SHORT EXERCISE: Set the listing down again in full, word for word, with the pictures left out.

START DATA

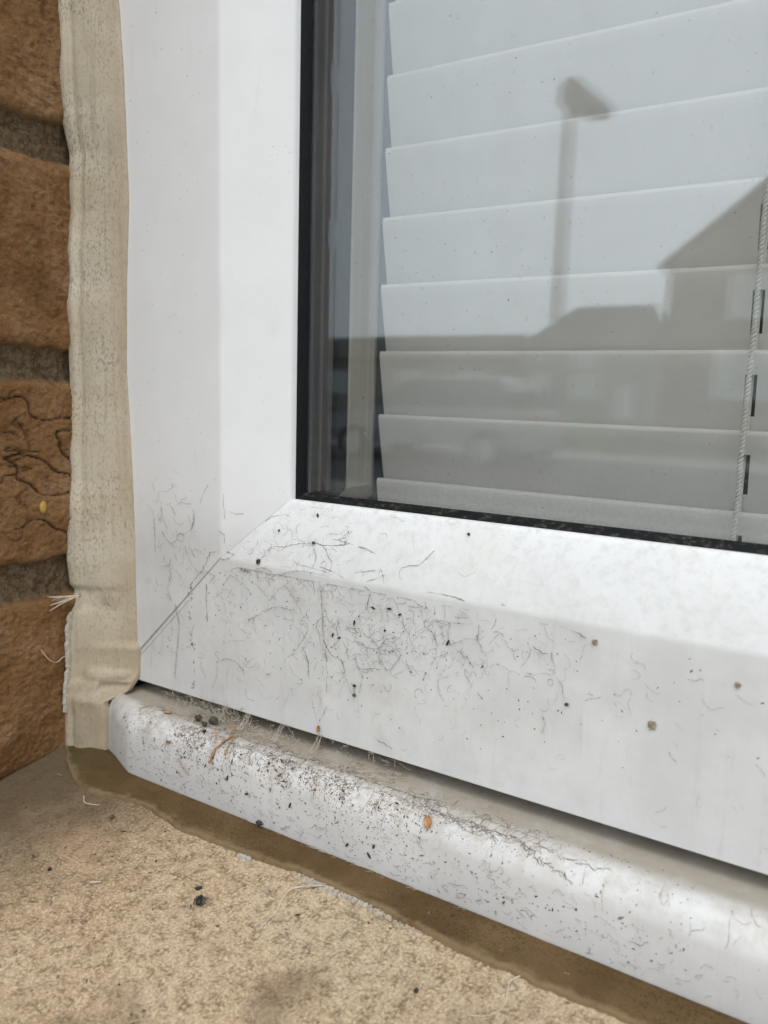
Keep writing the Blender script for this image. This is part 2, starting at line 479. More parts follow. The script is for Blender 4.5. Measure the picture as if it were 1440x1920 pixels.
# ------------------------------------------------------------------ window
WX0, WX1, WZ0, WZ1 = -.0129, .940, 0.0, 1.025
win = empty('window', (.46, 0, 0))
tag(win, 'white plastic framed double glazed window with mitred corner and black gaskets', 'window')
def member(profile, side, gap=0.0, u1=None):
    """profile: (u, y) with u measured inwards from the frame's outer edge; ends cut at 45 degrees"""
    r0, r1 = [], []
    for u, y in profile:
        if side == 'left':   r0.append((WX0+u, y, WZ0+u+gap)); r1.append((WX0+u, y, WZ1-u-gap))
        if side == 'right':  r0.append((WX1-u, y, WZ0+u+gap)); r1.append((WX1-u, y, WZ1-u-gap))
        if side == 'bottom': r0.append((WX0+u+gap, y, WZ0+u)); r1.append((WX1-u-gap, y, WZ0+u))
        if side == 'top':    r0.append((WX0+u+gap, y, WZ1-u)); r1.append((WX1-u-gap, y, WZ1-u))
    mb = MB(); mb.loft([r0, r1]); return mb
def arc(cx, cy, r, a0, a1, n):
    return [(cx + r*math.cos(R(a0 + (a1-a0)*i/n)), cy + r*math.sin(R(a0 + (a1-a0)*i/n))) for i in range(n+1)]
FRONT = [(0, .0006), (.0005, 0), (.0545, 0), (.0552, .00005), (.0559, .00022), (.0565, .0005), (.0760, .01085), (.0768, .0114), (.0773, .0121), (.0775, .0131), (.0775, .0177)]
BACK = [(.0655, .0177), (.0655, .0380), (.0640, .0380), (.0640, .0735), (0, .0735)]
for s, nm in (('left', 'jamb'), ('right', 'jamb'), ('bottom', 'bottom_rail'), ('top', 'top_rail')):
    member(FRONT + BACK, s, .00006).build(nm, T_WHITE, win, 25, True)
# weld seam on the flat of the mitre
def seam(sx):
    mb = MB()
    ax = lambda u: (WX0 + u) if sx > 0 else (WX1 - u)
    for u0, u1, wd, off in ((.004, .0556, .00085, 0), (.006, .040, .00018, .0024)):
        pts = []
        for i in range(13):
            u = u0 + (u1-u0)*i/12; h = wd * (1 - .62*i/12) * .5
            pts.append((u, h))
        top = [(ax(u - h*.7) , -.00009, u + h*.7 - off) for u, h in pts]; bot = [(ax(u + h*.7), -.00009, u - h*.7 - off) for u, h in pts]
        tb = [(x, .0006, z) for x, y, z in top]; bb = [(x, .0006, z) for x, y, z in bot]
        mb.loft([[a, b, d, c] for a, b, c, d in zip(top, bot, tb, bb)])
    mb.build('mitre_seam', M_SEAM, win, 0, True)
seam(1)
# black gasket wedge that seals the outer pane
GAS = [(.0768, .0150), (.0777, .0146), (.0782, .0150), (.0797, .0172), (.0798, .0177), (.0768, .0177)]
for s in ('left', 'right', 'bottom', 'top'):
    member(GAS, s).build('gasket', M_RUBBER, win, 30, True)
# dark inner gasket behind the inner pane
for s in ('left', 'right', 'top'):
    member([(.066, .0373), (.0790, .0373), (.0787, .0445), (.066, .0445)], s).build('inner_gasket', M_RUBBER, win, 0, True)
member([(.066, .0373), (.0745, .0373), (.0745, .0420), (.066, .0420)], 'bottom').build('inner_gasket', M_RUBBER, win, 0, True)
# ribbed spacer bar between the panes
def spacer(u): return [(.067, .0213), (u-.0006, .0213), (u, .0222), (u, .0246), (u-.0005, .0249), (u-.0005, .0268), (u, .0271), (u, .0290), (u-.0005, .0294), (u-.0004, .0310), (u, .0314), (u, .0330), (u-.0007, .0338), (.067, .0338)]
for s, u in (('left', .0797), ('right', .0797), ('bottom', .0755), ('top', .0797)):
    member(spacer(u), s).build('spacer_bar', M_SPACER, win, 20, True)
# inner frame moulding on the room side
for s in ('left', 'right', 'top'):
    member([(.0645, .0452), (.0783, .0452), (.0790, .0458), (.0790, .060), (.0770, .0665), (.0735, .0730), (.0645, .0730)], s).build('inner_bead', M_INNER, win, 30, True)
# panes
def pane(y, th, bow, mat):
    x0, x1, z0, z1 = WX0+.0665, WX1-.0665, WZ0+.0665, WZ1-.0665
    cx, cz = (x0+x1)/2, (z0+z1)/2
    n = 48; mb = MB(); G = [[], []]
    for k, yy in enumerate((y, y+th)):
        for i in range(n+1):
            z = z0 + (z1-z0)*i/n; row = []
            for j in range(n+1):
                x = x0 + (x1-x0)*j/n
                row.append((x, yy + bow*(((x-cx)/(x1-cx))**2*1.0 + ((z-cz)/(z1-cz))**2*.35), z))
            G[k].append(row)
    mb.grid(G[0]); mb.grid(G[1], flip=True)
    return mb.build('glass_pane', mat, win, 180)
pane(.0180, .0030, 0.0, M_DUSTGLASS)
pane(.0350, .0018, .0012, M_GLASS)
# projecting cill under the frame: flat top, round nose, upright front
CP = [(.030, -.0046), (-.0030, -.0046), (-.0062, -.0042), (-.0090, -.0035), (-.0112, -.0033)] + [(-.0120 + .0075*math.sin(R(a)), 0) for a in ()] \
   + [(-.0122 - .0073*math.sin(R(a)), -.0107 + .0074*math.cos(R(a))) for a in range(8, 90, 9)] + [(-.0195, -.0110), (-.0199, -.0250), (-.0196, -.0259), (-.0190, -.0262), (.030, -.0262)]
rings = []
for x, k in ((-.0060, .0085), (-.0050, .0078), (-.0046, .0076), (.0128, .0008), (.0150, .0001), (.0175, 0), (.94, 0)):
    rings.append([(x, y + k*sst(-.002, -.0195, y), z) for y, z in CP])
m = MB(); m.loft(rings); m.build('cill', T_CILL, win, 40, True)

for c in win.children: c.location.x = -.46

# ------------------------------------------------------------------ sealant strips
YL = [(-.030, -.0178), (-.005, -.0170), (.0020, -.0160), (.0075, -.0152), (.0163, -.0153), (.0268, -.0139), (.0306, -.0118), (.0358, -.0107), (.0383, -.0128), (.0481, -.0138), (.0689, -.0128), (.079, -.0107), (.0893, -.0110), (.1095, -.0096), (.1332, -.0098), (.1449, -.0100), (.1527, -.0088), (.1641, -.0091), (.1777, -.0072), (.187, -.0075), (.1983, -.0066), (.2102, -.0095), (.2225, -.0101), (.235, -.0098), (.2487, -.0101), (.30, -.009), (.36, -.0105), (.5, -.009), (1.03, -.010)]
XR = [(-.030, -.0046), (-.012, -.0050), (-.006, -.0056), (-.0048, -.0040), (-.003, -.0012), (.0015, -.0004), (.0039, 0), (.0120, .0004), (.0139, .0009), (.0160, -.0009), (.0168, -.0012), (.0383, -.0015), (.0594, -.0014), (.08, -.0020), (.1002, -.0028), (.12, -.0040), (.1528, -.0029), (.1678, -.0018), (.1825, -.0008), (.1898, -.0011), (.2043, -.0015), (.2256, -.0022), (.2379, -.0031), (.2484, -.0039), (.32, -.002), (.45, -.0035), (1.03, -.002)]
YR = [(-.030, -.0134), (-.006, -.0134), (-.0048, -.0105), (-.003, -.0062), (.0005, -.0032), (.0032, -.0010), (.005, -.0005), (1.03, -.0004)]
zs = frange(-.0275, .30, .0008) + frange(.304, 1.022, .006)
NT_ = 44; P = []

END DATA

FINISHED EXERCISE:
Keep writing the Blender script for this image. This is part 2, starting at line 479. More parts follow. The script is for Blender 4.5. Measure the picture as if it were 1440x1920 pixels.
# ------------------------------------------------------------------ window
WX0, WX1, WZ0, WZ1 = -.0129, .940, 0.0, 1.025
win = empty('window', (.46, 0, 0))
tag(win, 'white plastic framed double glazed window with mitred corner and black gaskets', 'window')
def member(profile, side, gap=0.0, u1=None):
    """profile: (u, y) with u measured inwards from the frame's outer edge; ends cut at 45 degrees"""
    r0, r1 = [], []
    for u, y in profile:
        if side == 'left':   r0.append((WX0+u, y, WZ0+u+gap)); r1.append((WX0+u, y, WZ1-u-gap))
        if side == 'right':  r0.append((WX1-u, y, WZ0+u+gap)); r1.append((WX1-u, y, WZ1-u-gap))
        if side == 'bottom': r0.append((WX0+u+gap, y, WZ0+u)); r1.append((WX1-u-gap, y, WZ0+u))
        if side == 'top':    r0.append((WX0+u+gap, y, WZ1-u)); r1.append((WX1-u-gap, y, WZ1-u))
    mb = MB(); mb.loft([r0, r1]); return mb
def arc(cx, cy, r, a0, a1, n):
    return [(cx + r*math.cos(R(a0 + (a1-a0)*i/n)), cy + r*math.sin(R(a0 + (a1-a0)*i/n))) for i in range(n+1)]
FRONT = [(0, .0006), (.0005, 0), (.0545, 0), (.0552, .00005), (.0559, .00022), (.0565, .0005), (.0760, .01085), (.0768, .0114), (.0773, .0121), (.0775, .0131), (.0775, .0177)]
BACK = [(.0655, .0177), (.0655, .0380), (.0640, .0380), (.0640, .0735), (0, .0735)]
for s, nm in (('left', 'jamb'), ('right', 'jamb'), ('bottom', 'bottom_rail'), ('top', 'top_rail')):
    member(FRONT + BACK, s, .00006).build(nm, T_WHITE, win, 25, True)
# weld seam on the flat of the mitre
def seam(sx):
    mb = MB()
    ax = lambda u: (WX0 + u) if sx > 0 else (WX1 - u)
    for u0, u1, wd, off in ((.004, .0556, .00085, 0), (.006, .040, .00018, .0024)):
        pts = []
        for i in range(13):
            u = u0 + (u1-u0)*i/12; h = wd * (1 - .62*i/12) * .5
            pts.append((u, h))
        top = [(ax(u - h*.7) , -.00009, u + h*.7 - off) for u, h in pts]; bot = [(ax(u + h*.7), -.00009, u - h*.7 - off) for u, h in pts]
        tb = [(x, .0006, z) for x, y, z in top]; bb = [(x, .0006, z) for x, y, z in bot]
        mb.loft([[a, b, d, c] for a, b, c, d in zip(top, bot, tb, bb)])
    mb.build('mitre_seam', M_SEAM, win, 0, True)
seam(1)
# black gasket wedge that seals the outer pane
GAS = [(.0768, .0150), (.0777, .0146), (.0782, .0150), (.0797, .0172), (.0798, .0177), (.0768, .0177)]
for s in ('left', 'right', 'bottom', 'top'):
    member(GAS, s).build('gasket', M_RUBBER, win, 30, True)
# dark inner gasket behind the inner pane
for s in ('left', 'right', 'top'):
    member([(.066, .0373), (.0790, .0373), (.0787, .0445), (.066, .0445)], s).build('inner_gasket', M_RUBBER, win, 0, True)
member([(.066, .0373), (.0745, .0373), (.0745, .0420), (.066, .0420)], 'bottom').build('inner_gasket', M_RUBBER, win, 0, True)
# ribbed spacer bar between the panes
def spacer(u): return [(.067, .0213), (u-.0006, .0213), (u, .0222), (u, .0246), (u-.0005, .0249), (u-.0005, .0268), (u, .0271), (u, .0290), (u-.0005, .0294), (u-.0004, .0310), (u, .0314), (u, .0330), (u-.0007, .0338), (.067, .0338)]
for s, u in (('left', .0797), ('right', .0797), ('bottom', .0755), ('top', .0797)):
    member(spacer(u), s).build('spacer_bar', M_SPACER, win, 20, True)
# inner frame moulding on the room side
for s in ('left', 'right', 'top'):
    member([(.0645, .0452), (.0783, .0452), (.0790, .0458), (.0790, .060), (.0770, .0665), (.0735, .0730), (.0645, .0730)], s).build('inner_bead', M_INNER, win, 30, True)
# panes
def pane(y, th, bow, mat):
    x0, x1, z0, z1 = WX0+.0665, WX1-.0665, WZ0+.0665, WZ1-.0665
    cx, cz = (x0+x1)/2, (z0+z1)/2
    n = 48; mb = MB(); G = [[], []]
    for k, yy in enumerate((y, y+th)):
        for i in range(n+1):
            z = z0 + (z1-z0)*i/n; row = []
            for j in range(n+1):
                x = x0 + (x1-x0)*j/n
                row.append((x, yy + bow*(((x-cx)/(x1-cx))**2*1.0 + ((z-cz)/(z1-cz))**2*.35), z))
            G[k].append(row)
    mb.grid(G[0]); mb.grid(G[1], flip=True)
    return mb.build('glass_pane', mat, win, 180)
pane(.0180, .0030, 0.0, M_DUSTGLASS)
pane(.0350, .0018, .0012, M_GLASS)
# projecting cill under the frame: flat top, round nose, upright front
CP = [(.030, -.0046), (-.0030, -.0046), (-.0062, -.0042), (-.0090, -.0035), (-.0112, -.0033)] + [(-.0120 + .0075*math.sin(R(a)), 0) for a in ()] \
   + [(-.0122 - .0073*math.sin(R(a)), -.0107 + .0074*math.cos(R(a))) for a in range(8, 90, 9)] + [(-.0195, -.0110), (-.0199, -.0250), (-.0196, -.0259), (-.0190, -.0262), (.030, -.0262)]
rings = []
for x, k in ((-.0060, .0085), (-.0050, .0078), (-.0046, .0076), (.0128, .0008), (.0150, .0001), (.0175, 0), (.94, 0)):
    rings.append([(x, y + k*sst(-.002, -.0195, y), z) for y, z in CP])
m = MB(); m.loft(rings); m.build('cill', T_CILL, win, 40, True)

for c in win.children: c.location.x = -.46

# ------------------------------------------------------------------ sealant strips
YL = [(-.030, -.0178), (-.005, -.0170), (.0020, -.0160), (.0075, -.0152), (.0163, -.0153), (.0268, -.0139), (.0306, -.0118), (.0358, -.0107), (.0383, -.0128), (.0481, -.0138), (.0689, -.0128), (.079, -.0107), (.0893, -.0110), (.1095, -.0096), (.1332, -.0098), (.1449, -.0100), (.1527, -.0088), (.1641, -.0091), (.1777, -.0072), (.187, -.0075), (.1983, -.0066), (.2102, -.0095), (.2225, -.0101), (.235, -.0098), (.2487, -.0101), (.30, -.009), (.36, -.0105), (.5, -.009), (1.03, -.010)]
XR = [(-.030, -.0046), (-.012, -.0050), (-.006, -.0056), (-.0048, -.0040), (-.003, -.0012), (.0015, -.0004), (.0039, 0), (.0120, .0004), (.0139, .0009), (.0160, -.0009), (.0168, -.0012), (.0383, -.0015), (.0594, -.0014), (.08, -.0020), (.1002, -.0028), (.12, -.0040), (.1528, -.0029), (.1678, -.0018), (.1825, -.0008), (.1898, -.0011), (.2043, -.0015), (.2256, -.0022), (.2379, -.0031), (.2484, -.0039), (.32, -.002), (.45, -.0035), (1.03, -.002)]
YR = [(-.030, -.0134), (-.006, -.0134), (-.0048, -.0105), (-.003, -.0062), (.0005, -.0032), (.0032, -.0010), (.005, -.0005), (1.03, -.0004)]
zs = frange(-.0275, .30, .0008) + frange(.304, 1.022, .006)
NT_ = 44; P = []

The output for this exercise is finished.